Même son de cloche du côté du CPP. « À travers cette vague répressive, le régime de M. Biya confirme, pour ceux qui en doutaient encore, sa nature fondamentalement répressive et arbitraire. Ces arrestations font saisir à ceux et celles qui ne le comprenaient pas assez tout le drame que vivent les Camerounais du Nord-Ouest et du Sud-Ouest depuis deux ans, victimes d’une répression infiniment plus grave », affirme de son côté Kah Walla, présidente du Cameroon People Party (CPP). Elle se dit convaincue que la solution à ces crises multiples demeurera une transition politique. « En prenant cette décision de résoudre par la force et la violence des problèmes politiques, les dirigeants de ce régime illégitime renforcent en réalité la détermination de tous ceux et celles qui ont soif de justice et de changement », ajoute-t-elle. De son côté, l’UPC Manidem, faction du parti historique, l’Union des populations du Cameroun (UPC), fait part de sa solidarité aux militants du MRC qui ont été victimes des interdictions de manifester et des « brutalités policières ».
Intimidations
Dans la société civile, le Réseau des défenseurs des droits humains en Afrique centrale (Redhac) exige la libération immédiate et sans condition du Pr Maurice Kamto et de toutes les personnes ayant fait l’objet d’arrestations. « Comment comprendre que, dans la nuit du 28 janvier 2019, en violation flagrante des dispositions de la loi et des règles internationales, on assiste aux enlèvements et séquestrations de M. Maurice Kamto, président du Mouvement pour la renaissance du Cameroun (MRC), candidat à l’élection présidentielle du 7 octobre 2018, avocat et professeur d’université, presque avec tout son bureau, à savoir Pr Alain Fogue, M. Albert Dzongang, président d’un parti, Penda Ekoka et d’autres dans un domicile privé », s’interroge la directrice exécutive lors d’un point de presse ce 29 janvier 2019.

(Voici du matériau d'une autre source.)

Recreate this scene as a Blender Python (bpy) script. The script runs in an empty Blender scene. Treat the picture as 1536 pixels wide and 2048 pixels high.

D’autre part, le parti au pouvoir, le Rassemblement démocratique du peuple camerounais (RDPC), condamne pour sa part « les comportements illégaux et irresponsables tout autant que les actes de vandalisme inqualifiables et d’infamie orchestrés le week-end dernier par le MRC à l’intérieur du pays et à l’étranger ». « Tout cela établit clairement, pour ceux qui pouvaient encore en douter, que le MRC et son promoteur ont choisi la déstabilisation des institutions, l’insurrection et le chaos comme modes de combat politique afin d’obtenir ce qu’ils ne parviennent pas à gagner par les voies démocratiques », indique le secrétaire général du parti dans un communiqué. Même ligne de conduite pour le PAL, parti allié. « Il n’y a plus de place ni pour la mansuétude, ni pour la bénignité, ni pour la longanimité. Le temps est à une fermeté du gouvernement », affirme Célestin Bedzigui, président de la formation politique.
Quant au sort de Maurice Kamto et des autres personnes arrêtées, aucune communication officielle n’a encore été faite sur le sujet. Selon certains cadres du parti en liberté, leur leader, après son arrestation à Douala, aurait été transféré dans les services de la police judiciaire à Yaoundé, la capitale.